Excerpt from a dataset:
[start]
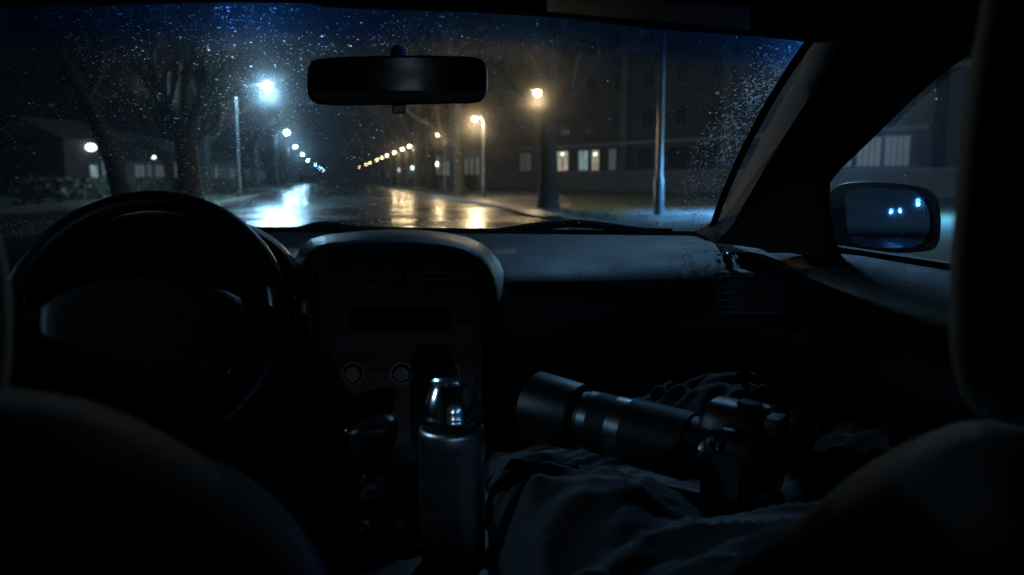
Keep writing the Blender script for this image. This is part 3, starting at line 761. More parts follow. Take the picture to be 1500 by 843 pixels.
# dashboard -----------------------------------------------------------------------------
DR = [(342, 0, 1044), (350, -.10, 1075), (364, -.24, 1115), (384, -.36, 1150), (398, -.405, 1166), (412, -.43, 1174), (432, -.45, 1182), (470, -.455, 1190), (508, -.455, 1196), (512, -.445, 1197), (516, -.455, 1198), (560, -.475, 1205), (640, -.49, 1220), (760, -.43, 1240), (860, -.3, 1260)]
rows = []
for py, dY, pr_ in DR:
    row = []
    for i in range(61):
        px = lerp(-330 if py > 345 else -18, pr_, i / 60)
        k = min(1, max(0, (py - 342) / 60))
        Y = lerp(ybase(min(max(px, -15), 1044)), 1.79, k) + dY
        Y -= .05 * max(0, (px - 900) / 300) ** 2 * k
        yy = py if py > 345 else poly(BASE, px) + 4
        row.append(at(px, yy, Y))
    rows.append(row)
dash = obj('dashboard', MB().loft(rows), M['vinyl'], car, smooth=60, sub=1)
# defroster grille near the right corner, small slots
g = MB()
for k in range(9):
    a = at(1052 + k * 9, 372 + k * 2.2, 1.425 - k * .006); g.frame_box(a, V((1, 0, 0)), V((.15, .8, .25)).normalized(), V((0, -.35, .94)), -.0028, .0028, -.010, .010, .0005, .004)
obj('defroster_grille', g, M['plastic'], dash, smooth=None)
# glovebox catch line
obj('glovebox_lip', MB().tube([at(px, 500 + (px - 900) * -.03, 1.322) for px in range(760, 1100, 20)], .003, 6), M['vinyl_dark'], dash)

# instrument hood ---------------------------------------------------------------------------
LIP = resample([(28, 470), (38, 420), (62, 378), (100, 347), (155, 324), (230, 313), (305, 317), (362, 332), (402, 354), (430, 385), (446, 425), (452, 475), (452, 540)], 40)
cxp, cyp = 240, 470
def hoodrow(s, Y, dx=0, dy=0): return [at(cxp + (x - cxp) * s + dx, cyp + (y - cyp) * s + dy, Y) for x, y in LIP]
rows = [hoodrow(.90, 1.44, 0, 6), hoodrow(.945, 1.30, 0, 2), hoodrow(.965, 1.262), hoodrow(.985, 1.25), hoodrow(1.0, 1.256), hoodrow(1.012, 1.27), hoodrow(1.02, 1.31)]
rows.append([at(cxp + (x - cxp) * 1.03, cyp + (y - cyp) * 1.0 + 4, 1.46) for x, y in LIP])
rows.append([at(cxp + (x - cxp) * 1.05, cyp + (y - cyp) * .85 + 10, 1.66) for x, y in LIP])
hood = obj('instrument_hood', MB().loft(rows), M['vinyl'], car, smooth=60)
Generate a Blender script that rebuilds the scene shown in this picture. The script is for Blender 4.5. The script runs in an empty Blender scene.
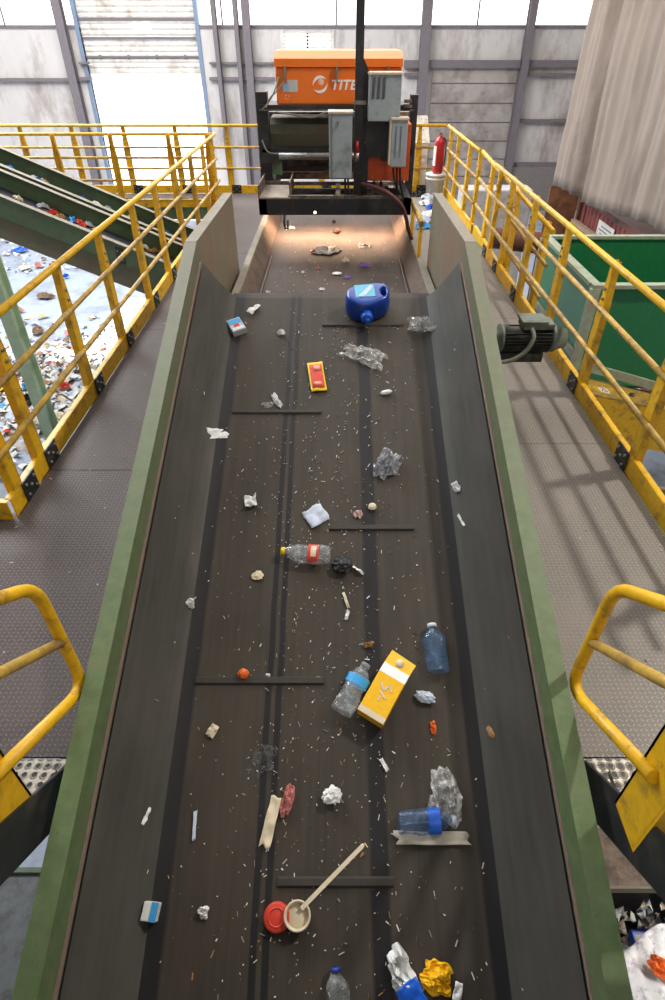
import bpy, bmesh, math, random
from mathutils import Vector, Matrix, noise
random.seed(7)
SC = bpy.context.scene
COL = SC.collection
PI = math.pi
R = math.radians

# ------------------------------------------------------------------ frame of reference
# metres; x right, y away from the camera, z up; ground z=0, walkway deck z=3.5, eye 5.85
EYE = 5.85
DECK = 3.5
TH = R(38.63)
F, CX, CY = 585.7, 338.0, 500.0
CT, ST = math.cos(TH), math.sin(TH)


def ray(px, py):
    r, v = (px - CX) / F, (py - CY) / F
    return Vector((r, CT - v * ST, -ST - v * CT))


def at(px, py, Y=None, Z=None, X=None):
    d = ray(px, py)
    if Y is not None:
        t = Y / d.y
    elif Z is not None:
        t = (Z - EYE) / d.z
    else:
        t = X / d.x
    return Vector((0, 0, EYE)) + d * t


# ------------------------------------------------------------------ materials
MATS = {}


def rgb(r, g, b):
    f = lambda c: ((c / 255 + 0.055) / 1.055) ** 2.4 if c > 10 else c / 255 / 12.92
    return (f(r), f(g), f(b), 1)


class NT:
    def __init__(self, name):
        m = bpy.data.materials.new(name)
        m.use_nodes = True
        self.m = m
        self.t = m.node_tree
        self.b = self.t.nodes['Principled BSDF']
        self._n = self.t.nodes.new
        self.L = self.t.links.new

    def n(self, typ, **kw):
        o = self._n(typ)
        for k, v in kw.items():
            setattr(o, k, v)
        return o

    def math(self, op, a, b=None, c=None):
        o = self.n('ShaderNodeMath', operation=op)
        for i, v in enumerate((a, b, c)):
            if v is None:
                continue
            if isinstance(v, (int, float)):
                o.inputs[i].default_value = v
            else:
                self.L(v, o.inputs[i])
        return o.outputs[0]

    def mix(self, fac, a, b):
        o = self.n('ShaderNodeMix', data_type='RGBA')
        for i, v in ((0, fac), (6, a), (7, b)):
            if isinstance(v, (int, float)):
                o.inputs[i].default_value = v
            elif isinstance(v, tuple):
                o.inputs[i].default_value = v
            else:
                self.L(v, o.inputs[i])
        return o.outputs[2]

    def ramp(self, v, lo, hi):
        o = self.n('ShaderNodeMapRange')
        o.inputs[1].default_value = lo
        o.inputs[2].default_value = hi
        self.L(v, o.inputs[0])
        return o.outputs[0]

    def coord(self, scale=(1, 1, 1), obj=False):
        mp = self.n('ShaderNodeMapping')
        mp.inputs['Scale'].default_value = scale
        if obj:
            self.L(self.n('ShaderNodeTexCoord').outputs['Object'], mp.inputs[0])
        else:
            self.L(self.n('ShaderNodeNewGeometry').outputs['Position'], mp.inputs[0])
        return mp.outputs[0]

    def noise(self, scale=5, detail=4, stretch=(1, 1, 1), obj=False, rough=0.6):
        o = self.n('ShaderNodeTexNoise')
        o.inputs['Scale'].default_value = scale
        o.inputs['Detail'].default_value = detail
        o.inputs['Roughness'].default_value = rough
        self.L(self.coord(stretch, obj), o.inputs['Vector'])
        return o.outputs['Fac']

    def bump(self, h, strength=0.3, dist=0.01):
        o = self.n('ShaderNodeBump')
        o.inputs['Strength'].default_value = strength
        o.inputs['Distance'].default_value = dist
        self.L(h, o.inputs['Height'])
        self.L(o.outputs[0], self.b.inputs['Normal'])

    def set(self, **kw):
        for k, v in kw.items():
            i = self.b.inputs[k.replace('_', ' ')]
            if isinstance(v, (int, float, tuple)):
                i.default_value = v
            else:
                self.L(v, i)
        return self.m


def paint(name, col, rough=0.5, metal=0.0, var=0.25, dirt=None, amt=0.4, scale=4, bump=0.15, stretch=(1, 1, 1), obj=False):
    """painted or dusty surface: colour broken up by noise, patches of dirt or wear"""
    k = NT(name)
    n1 = k.noise(scale * 3, 5, stretch, obj)
    dark = tuple(c * (1 - var) for c in col[:3]) + (1,)
    lite = tuple(min(1, c * (1 + var)) for c in col[:3]) + (1,)
    c = k.mix(k.ramp(n1, 0.3, 0.7), dark, lite)
    if dirt:
        n2 = k.noise(scale, 8, stretch, obj, 0.7)
        c = k.mix(k.ramp(n2, 0.62 - amt * 0.35, 0.8 - amt * 0.3), c, dirt)
    k.set(Base_Color=c, Roughness=rough, Metallic=metal)
    if bump:
        k.bump(n1, bump, 0.004)
    MATS[name] = k.m
    return k.m


def plain(name, col, rough=0.5, metal=0.0, trans=0.0, alpha=1.0, ior=1.45, coat=0.0):
    k = NT(name)
    k.set(Base_Color=k.mix(k.ramp(k.noise(40, 3), 0.3, 0.7), tuple(c * 0.88 for c in col[:3]) + (1,), col), Roughness=rough, Metallic=metal, IOR=ior)
    if trans:
        k.set(Transmission_Weight=trans)
    if alpha < 1:
        k.set(Alpha=alpha)
    if coat:
        k.set(Coat_Weight=coat)
    MATS[name] = k.m
    return k.m


def glow(name, col, s):
    k = NT(name)
    k.set(Base_Color=(0.8, 0.8, 0.8, 1), Emission_Color=col, Emission_Strength=s)
    MATS[name] = k.m
    return k.m


YEL = paint('safety_yellow', rgb(222, 172, 22), 0.42, var=0.12, dirt=rgb(120, 96, 58), amt=0.28, scale=9)
YELW = paint('worn_yellow_tube', rgb(206, 168, 70), 0.45, var=0.14, dirt=rgb(140, 112, 72), amt=0.62, scale=7)
def mk_flange():
    """green paint under a film of dust that thickens towards the discharge end, where the waste tumbles"""
    k = NT('conveyor_green')
    n1, n2, n3 = k.noise(14, 5, obj=True), k.noise(5, 8, obj=True, rough=0.75), k.noise(90, 2, obj=True)
    sep = k.n('ShaderNodeSeparateXYZ')
    k.L(k.coord((1, 1, 1), True), sep.inputs[0])
    along = k.ramp(sep.outputs[1], 1.2, 4.4)
    c = k.mix(k.ramp(n1, 0.3, 0.7), rgb(84, 104, 66), rgb(104, 124, 82))
    d = k.math('ADD', k.math('MULTIPLY', along, 0.72), k.math('MULTIPLY', k.ramp(n2, 0.48, 0.72), 0.5))
    d = k.math('MINIMUM', d, 0.9)
    c = k.mix(d, c, rgb(108, 100, 86))
    c = k.mix(k.math('MULTIPLY', k.ramp(n3, 0.66, 0.72), 0.6), c, rgb(52, 56, 40))
    k.set(Base_Color=c, Roughness=0.55)
    k.bump(n1, 0.15, 0.004)
    MATS['conveyor_green'] = k.m
    return k.m


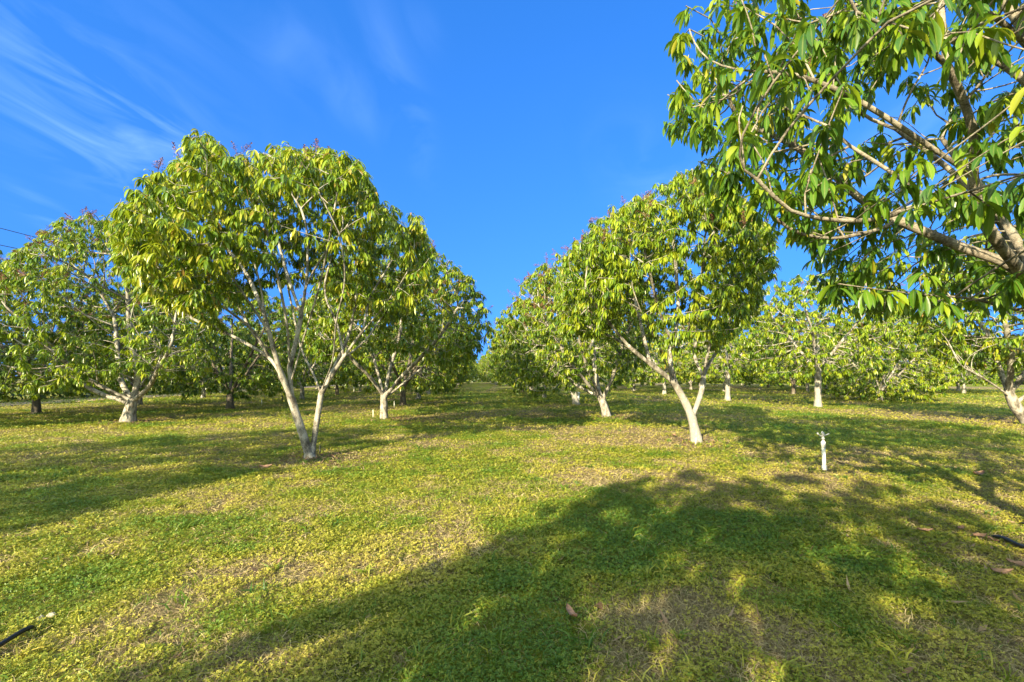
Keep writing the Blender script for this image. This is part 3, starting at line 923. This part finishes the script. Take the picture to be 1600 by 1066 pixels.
[end]
• WHAT TO WORK ON: Repeat only what runs from the first line of the records above to the line with "obj('glovebox_lip', MB().tube([at(px, 500", both included, word for word, minus the pictures.

• EXPECTED ANSWER:
Keep writing the Blender script for this image. This is part 3, starting at line 761. More parts follow. Take the picture to be 1500 by 843 pixels.
# dashboard -----------------------------------------------------------------------------
DR = [(342, 0, 1044), (350, -.10, 1075), (364, -.24, 1115), (384, -.36, 1150), (398, -.405, 1166), (412, -.43, 1174), (432, -.45, 1182), (470, -.455, 1190), (508, -.455, 1196), (512, -.445, 1197), (516, -.455, 1198), (560, -.475, 1205), (640, -.49, 1220), (760, -.43, 1240), (860, -.3, 1260)]
rows = []
for py, dY, pr_ in DR:
    row = []
    for i in range(61):
        px = lerp(-330 if py > 345 else -18, pr_, i / 60)
        k = min(1, max(0, (py - 342) / 60))
        Y = lerp(ybase(min(max(px, -15), 1044)), 1.79, k) + dY
        Y -= .05 * max(0, (px - 900) / 300) ** 2 * k
        yy = py if py > 345 else poly(BASE, px) + 4
        row.append(at(px, yy, Y))
    rows.append(row)
dash = obj('dashboard', MB().loft(rows), M['vinyl'], car, smooth=60, sub=1)
# defroster grille near the right corner, small slots
g = MB()
for k in range(9):
    a = at(1052 + k * 9, 372 + k * 2.2, 1.425 - k * .006); g.frame_box(a, V((1, 0, 0)), V((.15, .8, .25)).normalized(), V((0, -.35, .94)), -.0028, .0028, -.010, .010, .0005, .004)
obj('defroster_grille', g, M['plastic'], dash, smooth=None)
# glovebox catch line
obj('glovebox_lip', MB().tube([at(px, 500 + (px - 900) * -.03, 1.322) for px in range(760, 1100, 20)], .003, 6), M['vinyl_dark'], dash)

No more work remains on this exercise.